[Request]
Every line of the data that contains the string "picture" must be copied.

# Start of Data lines

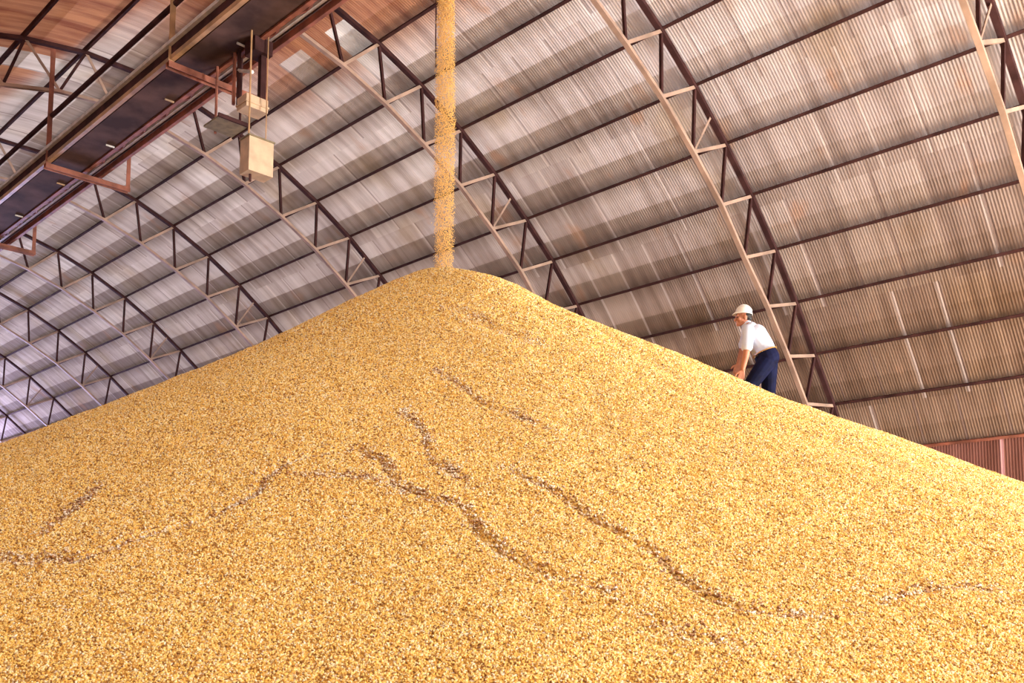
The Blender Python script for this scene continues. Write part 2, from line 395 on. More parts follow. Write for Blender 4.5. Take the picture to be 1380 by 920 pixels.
# ------------------------------------------------------------------ arched lattice trusses
def truss_parts():
    parts = []
    o_pts = [OUT(i, -1) for i in range(12, -1, -1)]+[OUT(i, 1) for i in range(13)]
    i_pts = [INN(i, -1) for i in range(12, -1, -1)]+[INN(i, 1) for i in range(1, 13)]
    foot = Vector((0, YA-OD[12], 0.02)); foot2 = Vector((0, YA+OD[12], 0.02))
    mb = MB(); mb.path(channel(0.10, 0.075, 0.012), [foot]+o_pts+[foot2], (1, 0, 0)); parts.append(('outer_chord', mb.mesh('outer_chord'), M_STEEL))
    fi = Vector((0, YA-ID[12], 0.02)); fi2 = Vector((0, YA+ID[12], 0.02))
    mb = MB(); mb.path(channel(0.085, 0.06, 0.010), [fi]+i_pts+[fi2], (1, 0, 0)); parts.append(('inner_chord', mb.mesh('inner_chord'), M_CHORD))
    def bar(p, q, prof, m):
        d = (q-p).normalized(); mb = MB(); mb.extrude(prof, p+d*0.02, q-d*0.02, (1, 0, 0)); parts.append(('web_member', mb.mesh('web_member'), m))
    for s in (-1, 1):
        for i in range(13):
            bar(INN(i, s), OUT(i, s), angle(0.058, 0.010), M_CHORD)              # strut
            if i < 12: bar(OUT(i, s), INN(i+1, s), angle(0.050, 0.009), M_STEEL)  # diagonal
        bar(INN(6, s), OUT(5, s).lerp(OUT(6, s), 0.5), angle(0.040, 0.008), M_CHORD)  # short knee brace
        for k in range(3):
            a, b = INN(12, s), OUT(12, s); z0 = a.z*(3-k)/3; z1 = a.z*(2-k)/3+0.05
            bar(Vector((0, a.y, z0)), Vector((0, b.y, z1)), angle(0.05, 0.009), M_STEEL)
    return parts
TP = truss_parts()
TL = ['nearest arched lattice roof truss, cut off by the right edge of the picture',
      'arched lattice roof truss coming down right behind the man in the white helmet',
      'arched lattice roof truss meeting the corn just right of the peak, crossed by falling grain',
      'arched lattice roof truss meeting the corn just left of the peak',
      'arched lattice roof truss, second left of the peak where trusses meet the corn',
      'arched lattice roof truss, third left of the peak where trusses meet the corn',
      'arched lattice roof truss, fourth left of the peak where trusses meet the corn',
      'bluish distant arched lattice truss, fifth left of the peak along the corn',
      'farthest arched lattice truss, bluish, at the left edge above the corn']
for x, lb in zip(TX, TL):
    r = thing('roof_truss', (x, YA, 0), lb, 'roof truss', 'arched roof trusses')
    for nm, me, m in TP:
        o = link(nm, me, m, r); o.location = (0, -YA, 0)

# ------------------------------------------------------------------ conveyor gallery under the ridge
YC0, YC1, ZC = -6.585, -7.57, 8.42+ZO
g = thing('conveyor_gallery', (0, -7.1, ZC), 'long dark belt conveyor gallery hung under the ridge, running to the upper left', 'conveyor')
GX0, GX1 = 5.0, 59.0
def gp(name, m, fn):
    mb = MB(); fn(mb); o = mb.build(name, m, g); o.location = (0, 7.1, -ZC); return o
gp('belt', M_BELT, lambda b: b.box(((GX0+GX1)/2, -6.95, ZC+0.16), (GX1-GX0, 0.62, 0.03)))
gp('return_belt', M_BELT, lambda b: b.box(((GX0+GX1)/2, -6.95, ZC+0.05), (GX1-GX0, 0.56, 0.02)))
gp('side_beam', M_RAIL, lambda b: b.extrude(channel(0.07, 0.075, 0.012), (GX0, YC0, ZC+0.038), (GX1, YC0, ZC+0.038), (0, 0, 1)))
gp('edge_angle', M_PALE, lambda b: b.extrude(angle(0.06, 0.01), (GX0, YC0+0.06, ZC+0.25), (GX1, YC0+0.06, ZC+0.25), (0, 0, 1)))
gp('skirt_plate', M_STEEL, lambda b: b.box(((GX0+GX1)/2, YC0+0.02, ZC+0.18), (GX1-GX0, 0.012, 0.20)))
gp('side_beam', M_RUST, lambda b: b.extrude(channel(0.07, 0.12, 0.012), (GX0, -7.27, ZC+0.07), (GX1, -7.27, ZC+0.07), (0, 0, 1)))
gp('walkway_beam', M_RUST, lambda b: b.extrude(channel(0.06, 0.12, 0.012), (GX0, YC1, ZC+0.06), (GX1, YC1, ZC+0.06), (0, 0, 1)))
gp('walkway_beam', M_PALE, lambda b: b.extrude(angle(0.05, 0.01), (GX0, YC1+0.11, ZC+0.13), (GX1, YC1+0.11, ZC+0.13), (0, 0, 1)))
gp('walkway_plate', M_BELT, lambda b: b.box(((GX0+GX1)/2, -7.42, ZC+0.34), (GX1-GX0, 0.30, 0.012)))
gp('side_plate', M_BELT, lambda b: b.box(((GX0+GX1)/2, -7.60, ZC+0.42), (GX1-GX0, 0.012, 0.45)))
def lace(b):
    x = GX0; k = 0
    while x < GX1-1.0:
        y0, y1 = (-7.30, -7.45) if k % 2 == 0 else (-7.45, -7.30)
        b.extrude(angle(0.035, 0.008), (x, y0, ZC+0.13), (x+0.45, y1, ZC+0.13), (0, 0, 1)); x += 0.45; k += 1
gp('lacing', M_RUST, lace)
for k in range(20):
    x = 8.3+k*2.4
    gp('idler_roller', M_PALE if k % 2 == 0 else M_RAIL, lambda b: b.tube([(x, -7.22, ZC+0.02), (x, -7.06, ZC+0.02)], 0.018, 8))
gp('handrail', M_STEEL, lambda b: b.tube([(GX0, -6.60, 9.37+ZO), (GX1, -6.60, 9.37+ZO)], 0.045, 8))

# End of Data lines

[Solved problem]
The Blender Python script for this scene continues. Write part 2, from line 395 on. More parts follow. Write for Blender 4.5. Take the picture to be 1380 by 920 pixels.
TL = ['nearest arched lattice roof truss, cut off by the right edge of the picture',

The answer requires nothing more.